What is needed is an exact repeat of the lines from the line containing "What Blender Python" through the final line of the entries below, and nothing else.

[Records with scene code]
==========
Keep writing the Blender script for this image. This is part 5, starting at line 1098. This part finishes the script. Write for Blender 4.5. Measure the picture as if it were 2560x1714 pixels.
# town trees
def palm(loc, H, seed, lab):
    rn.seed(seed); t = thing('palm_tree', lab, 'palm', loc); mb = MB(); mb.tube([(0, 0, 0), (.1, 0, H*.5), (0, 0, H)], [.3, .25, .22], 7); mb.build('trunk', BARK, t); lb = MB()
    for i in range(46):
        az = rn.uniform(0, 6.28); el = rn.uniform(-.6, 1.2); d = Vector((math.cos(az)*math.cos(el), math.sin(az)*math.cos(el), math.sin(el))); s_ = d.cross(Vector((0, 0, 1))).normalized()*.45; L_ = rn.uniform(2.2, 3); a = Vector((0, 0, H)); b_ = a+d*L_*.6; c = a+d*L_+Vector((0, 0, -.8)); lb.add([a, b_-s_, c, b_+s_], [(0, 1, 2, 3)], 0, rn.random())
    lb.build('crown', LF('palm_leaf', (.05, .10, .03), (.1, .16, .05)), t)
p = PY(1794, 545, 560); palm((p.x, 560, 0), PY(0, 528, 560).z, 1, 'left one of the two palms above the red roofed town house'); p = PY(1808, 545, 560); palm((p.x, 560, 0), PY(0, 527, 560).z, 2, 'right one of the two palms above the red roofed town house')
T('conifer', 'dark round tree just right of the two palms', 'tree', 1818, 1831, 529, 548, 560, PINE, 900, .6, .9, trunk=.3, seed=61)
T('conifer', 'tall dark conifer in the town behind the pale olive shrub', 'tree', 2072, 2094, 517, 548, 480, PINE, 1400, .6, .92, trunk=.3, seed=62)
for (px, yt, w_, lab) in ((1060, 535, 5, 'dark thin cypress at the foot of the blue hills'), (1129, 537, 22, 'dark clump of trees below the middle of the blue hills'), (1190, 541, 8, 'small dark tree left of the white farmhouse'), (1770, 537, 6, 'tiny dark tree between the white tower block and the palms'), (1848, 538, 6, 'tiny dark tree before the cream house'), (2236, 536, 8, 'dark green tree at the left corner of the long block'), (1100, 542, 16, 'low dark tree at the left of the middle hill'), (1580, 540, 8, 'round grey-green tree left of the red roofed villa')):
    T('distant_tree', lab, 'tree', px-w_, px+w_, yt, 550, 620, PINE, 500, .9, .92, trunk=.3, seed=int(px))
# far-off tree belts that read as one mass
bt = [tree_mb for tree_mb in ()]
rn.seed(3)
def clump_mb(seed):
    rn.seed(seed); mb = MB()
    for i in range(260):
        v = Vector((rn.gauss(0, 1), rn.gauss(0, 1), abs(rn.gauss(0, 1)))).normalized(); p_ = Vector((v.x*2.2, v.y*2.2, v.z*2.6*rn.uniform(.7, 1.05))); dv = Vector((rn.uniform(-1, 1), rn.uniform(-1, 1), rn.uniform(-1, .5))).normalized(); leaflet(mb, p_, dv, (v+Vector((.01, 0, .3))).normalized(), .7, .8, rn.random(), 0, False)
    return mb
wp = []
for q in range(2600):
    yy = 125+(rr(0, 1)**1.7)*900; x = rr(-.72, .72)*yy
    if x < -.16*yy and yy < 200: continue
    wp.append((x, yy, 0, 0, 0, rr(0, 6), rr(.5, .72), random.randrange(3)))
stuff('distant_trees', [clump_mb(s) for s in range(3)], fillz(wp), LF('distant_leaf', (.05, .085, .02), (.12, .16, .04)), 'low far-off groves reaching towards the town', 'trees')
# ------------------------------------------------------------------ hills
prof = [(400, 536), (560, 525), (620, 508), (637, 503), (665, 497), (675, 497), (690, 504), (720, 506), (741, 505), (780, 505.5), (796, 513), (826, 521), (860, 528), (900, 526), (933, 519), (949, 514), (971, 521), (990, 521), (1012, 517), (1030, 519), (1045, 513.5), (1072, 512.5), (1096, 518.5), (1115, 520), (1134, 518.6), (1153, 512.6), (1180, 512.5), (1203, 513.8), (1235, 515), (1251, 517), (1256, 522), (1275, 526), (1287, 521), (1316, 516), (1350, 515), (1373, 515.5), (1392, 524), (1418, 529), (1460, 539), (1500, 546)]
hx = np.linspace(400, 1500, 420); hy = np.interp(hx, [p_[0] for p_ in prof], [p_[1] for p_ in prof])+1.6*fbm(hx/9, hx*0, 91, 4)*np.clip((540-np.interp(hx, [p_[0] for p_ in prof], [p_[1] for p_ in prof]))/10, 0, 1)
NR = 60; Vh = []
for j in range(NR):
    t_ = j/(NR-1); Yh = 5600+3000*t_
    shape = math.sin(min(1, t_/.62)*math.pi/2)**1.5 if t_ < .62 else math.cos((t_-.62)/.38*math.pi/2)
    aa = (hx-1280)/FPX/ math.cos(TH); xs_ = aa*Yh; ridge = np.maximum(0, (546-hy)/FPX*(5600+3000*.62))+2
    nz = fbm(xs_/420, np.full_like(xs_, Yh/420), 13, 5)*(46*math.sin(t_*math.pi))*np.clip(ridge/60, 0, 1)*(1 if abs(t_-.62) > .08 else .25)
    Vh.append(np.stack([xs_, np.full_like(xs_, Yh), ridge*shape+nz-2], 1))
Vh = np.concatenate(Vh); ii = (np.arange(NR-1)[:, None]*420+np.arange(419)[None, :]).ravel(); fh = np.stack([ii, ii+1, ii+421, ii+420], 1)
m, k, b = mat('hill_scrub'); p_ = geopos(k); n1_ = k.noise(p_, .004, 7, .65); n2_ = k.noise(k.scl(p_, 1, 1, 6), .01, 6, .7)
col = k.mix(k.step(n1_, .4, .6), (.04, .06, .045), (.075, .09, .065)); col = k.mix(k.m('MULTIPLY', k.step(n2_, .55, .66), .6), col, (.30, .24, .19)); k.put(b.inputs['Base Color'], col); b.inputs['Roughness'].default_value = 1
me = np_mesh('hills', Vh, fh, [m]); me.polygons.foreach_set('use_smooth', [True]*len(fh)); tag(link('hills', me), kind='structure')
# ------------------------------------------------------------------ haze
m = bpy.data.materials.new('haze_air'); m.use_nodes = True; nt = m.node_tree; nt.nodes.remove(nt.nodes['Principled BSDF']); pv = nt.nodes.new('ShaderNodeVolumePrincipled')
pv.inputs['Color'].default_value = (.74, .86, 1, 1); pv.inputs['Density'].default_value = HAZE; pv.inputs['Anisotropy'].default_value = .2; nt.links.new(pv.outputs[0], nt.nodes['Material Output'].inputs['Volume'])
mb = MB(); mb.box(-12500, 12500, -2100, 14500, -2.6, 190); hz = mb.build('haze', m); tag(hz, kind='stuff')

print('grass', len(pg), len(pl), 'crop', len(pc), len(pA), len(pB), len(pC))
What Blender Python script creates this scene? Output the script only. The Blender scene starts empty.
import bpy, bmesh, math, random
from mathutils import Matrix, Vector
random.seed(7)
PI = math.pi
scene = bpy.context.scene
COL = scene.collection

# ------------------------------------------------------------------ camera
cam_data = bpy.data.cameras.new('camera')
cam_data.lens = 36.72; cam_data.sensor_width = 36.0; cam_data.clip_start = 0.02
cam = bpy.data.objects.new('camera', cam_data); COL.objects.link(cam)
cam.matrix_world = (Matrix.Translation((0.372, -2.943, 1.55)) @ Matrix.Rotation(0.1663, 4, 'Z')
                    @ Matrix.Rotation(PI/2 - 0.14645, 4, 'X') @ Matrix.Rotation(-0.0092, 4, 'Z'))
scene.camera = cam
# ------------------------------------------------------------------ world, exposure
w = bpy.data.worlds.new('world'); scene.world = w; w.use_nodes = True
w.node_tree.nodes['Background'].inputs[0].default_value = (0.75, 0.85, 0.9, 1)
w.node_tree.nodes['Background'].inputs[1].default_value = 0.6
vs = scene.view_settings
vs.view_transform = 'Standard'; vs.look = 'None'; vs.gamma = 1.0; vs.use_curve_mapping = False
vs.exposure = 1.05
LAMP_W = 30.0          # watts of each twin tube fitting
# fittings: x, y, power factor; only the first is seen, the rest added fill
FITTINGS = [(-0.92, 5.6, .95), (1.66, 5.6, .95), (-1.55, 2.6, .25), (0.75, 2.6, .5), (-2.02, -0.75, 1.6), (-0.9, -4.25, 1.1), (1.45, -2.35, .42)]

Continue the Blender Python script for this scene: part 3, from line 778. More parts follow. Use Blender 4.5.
==========
> Correct response:
What Blender Python script creates this scene? Output the script only. The Blender scene starts empty.
import bpy, bmesh, math, random
from mathutils import Matrix, Vector
random.seed(7)
PI = math.pi
scene = bpy.context.scene
COL = scene.collection

# ------------------------------------------------------------------ camera
cam_data = bpy.data.cameras.new('camera')
cam_data.lens = 36.72; cam_data.sensor_width = 36.0; cam_data.clip_start = 0.02
cam = bpy.data.objects.new('camera', cam_data); COL.objects.link(cam)
cam.matrix_world = (Matrix.Translation((0.372, -2.943, 1.55)) @ Matrix.Rotation(0.1663, 4, 'Z')
                    @ Matrix.Rotation(PI/2 - 0.14645, 4, 'X') @ Matrix.Rotation(-0.0092, 4, 'Z'))
scene.camera = cam
# ------------------------------------------------------------------ world, exposure
w = bpy.data.worlds.new('world'); scene.world = w; w.use_nodes = True
w.node_tree.nodes['Background'].inputs[0].default_value = (0.75, 0.85, 0.9, 1)
w.node_tree.nodes['Background'].inputs[1].default_value = 0.6
vs = scene.view_settings
vs.view_transform = 'Standard'; vs.look = 'None'; vs.gamma = 1.0; vs.use_curve_mapping = False
vs.exposure = 1.05
LAMP_W = 30.0          # watts of each twin tube fitting
# fittings: x, y, power factor; only the first is seen, the rest added fill
FITTINGS = [(-0.92, 5.6, .95), (1.66, 5.6, .95), (-1.55, 2.6, .25), (0.75, 2.6, .5), (-2.02, -0.75, 1.6), (-0.9, -4.25, 1.1), (1.45, -2.35, .42)]

Continue the Blender Python script for this scene: part 3, from line 778. More parts follow. Use Blender 4.5.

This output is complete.